Now, with In Trump We Trust, the reader is presented with lines such as “I’m too busy too footnote.” The decline in Coulter’s writing is not limited to research methods. The whole book has the feeling of something dashed off quickly, a stream-of-consciousness rant from someone determined to cash in on the Trump phenomenon before it crashes and burns in November.
There are flashes of the old brilliance. Take the charge that Trump publicly mocked the physical disability of a New York Times reporter, for example. Coulter builds a convincing case that Trump is unjustly accused. She explains that the reporter in question, Serge F. Kovaleski, wrote a story in 2001 including the detail that some New Jersey Muslims had celebrated the September 11 attacks. When Trump adopted and amplified that claim earlier this year, Kovaleski disavowed the story. Trump then mocked him for his pusillanimity, not his disability. In Coulter’s telling, Trump was not mimicking any of Kovaleski’s physical traits but, as she crudely puts it, “doing a standard retard, waving his arms and sounding stupid.”

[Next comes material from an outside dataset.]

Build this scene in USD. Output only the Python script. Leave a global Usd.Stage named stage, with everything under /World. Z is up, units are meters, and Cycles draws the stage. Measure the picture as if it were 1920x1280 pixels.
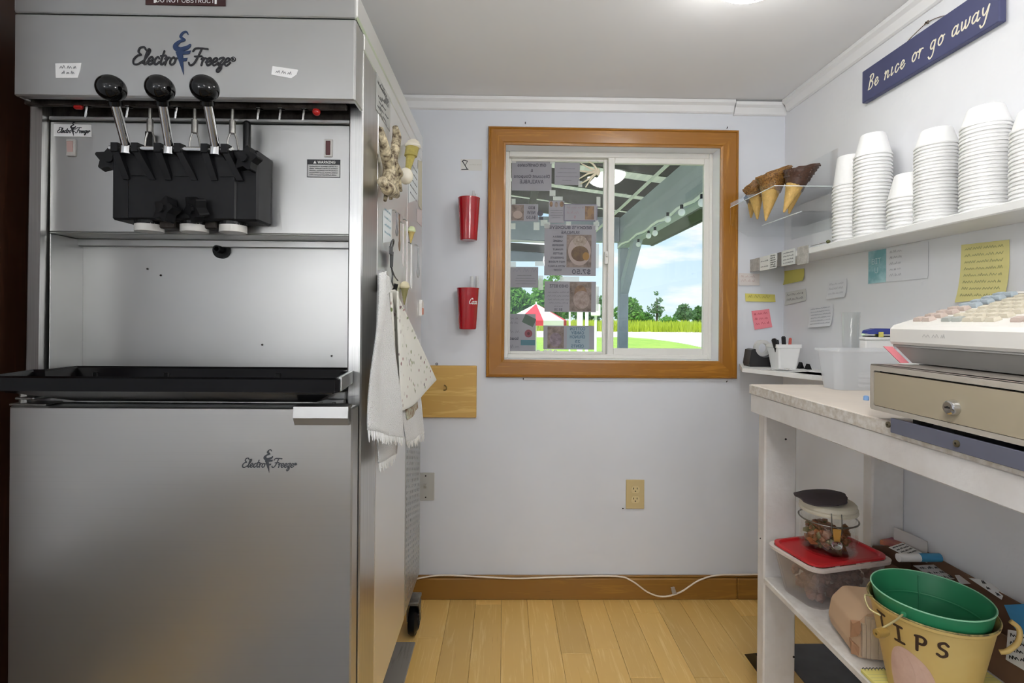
import math, random
import numpy as np, trimesh, shapely
from shapely.geometry import Polygon, LineString, box as sbox, Point
from shapely.ops import unary_union
from shapely import affinity
import usdkit, meshkit
from pxr import Usd, UsdGeom, UsdLux, UsdShade, Gf, Sdf, Vt

stage = Usd.Stage.CreateInMemory()
UsdGeom.SetStageUpAxis(stage, 'Z')
UsdGeom.SetStageMetersPerUnit(stage, 1.0)
UsdGeom.Xform.Define(stage, '/World')
UsdGeom.Scope.Define(stage, '/World/Looks')

# ------------------------------------------------------------------ camera, sky, sun, lamps, exposure
FPX, EYE, YAW, ROLL, CY = 960.0, 1.09, math.atan(15 / 960), 0.008, 597.0
EXPOSURE = 0.34
fw = np.array([math.sin(YAW), math.cos(YAW), 0]); rt = np.array([math.cos(YAW), -math.sin(YAW), 0]); up = np.array([0, 0, 1.0])
cam_r = rt * math.cos(ROLL) + up * math.sin(ROLL); cam_u = up * math.cos(ROLL) - rt * math.sin(ROLL)
cam = UsdGeom.Camera.Define(stage, '/World/camera')
cam.AddTransformOp().Set(Gf.Matrix4d(*cam_r, 0, *cam_u, 0, *(-fw), 0, 0, 0, EYE, 1))
cam.CreateHorizontalApertureAttr(36.0); cam.CreateVerticalApertureAttr(24.0)
cam.CreateFocalLengthAttr(36.0 * FPX / 1920)
cam.CreateVerticalApertureOffsetAttr(-(640 - CY) * 36 / 1920)
cam.CreateClippingRangeAttr(Gf.Vec2f(0.02, 2000))
cam.CreateExposureAttr(EXPOSURE)

usdkit.material(stage, '/World/Looks/sky', {
    'tc': ('texture_coordinate', {}), 'sep': ('separate_xyz', {}),
    'grad': ('rgb_ramp', {'ramp': [(0.0, (.70, .84, .95)), (0.06, (.66, .82, .96)), (0.22, (.48, .70, .95)), (1.0, (.20, .42, .84))]}),
    'map': ('mapping', {'scale': (1.5, 1.5, 6.5), 'location': (3.1, 0.4, 0.12)}),
    'n': ('noise_texture', {'scale': 2.6, 'detail': 6.0, 'roughness': 0.55}),
    'cov': ('map_range', {'from_min': 0.50, 'from_max': 0.62, 'to_min': 0.0, 'to_max': 0.9, 'clamp': True}),
    'mx': ('mix_color', {'b': (.98, .97, .97)}),
    'bg': ('background_shader', {'strength': 0.95})},
    [('tc.generated', 'sep.vector'), ('sep.z', 'grad.fac'), ('tc.generated', 'map.vector'), ('map.vector', 'n.vector'), ('n.fac', 'cov.value'),
     ('cov.result', 'mx.fac'), ('grad.color', 'mx.a'), ('mx.result', 'bg.color')], surface='bg.background')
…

Whether you find that explanation convincing or not—and I have mixed feelings, as it’s best you never go full “standard retard”—it at least shows the kind of work of which Coulter is capable, and which she once produced on a regular basis. Explaining the background of an event, providing citations, presenting a convincing alternate argument, and all while being entertaining and bombastic: This was the sort of writing that made Coulter famous, but it is in too short supply here.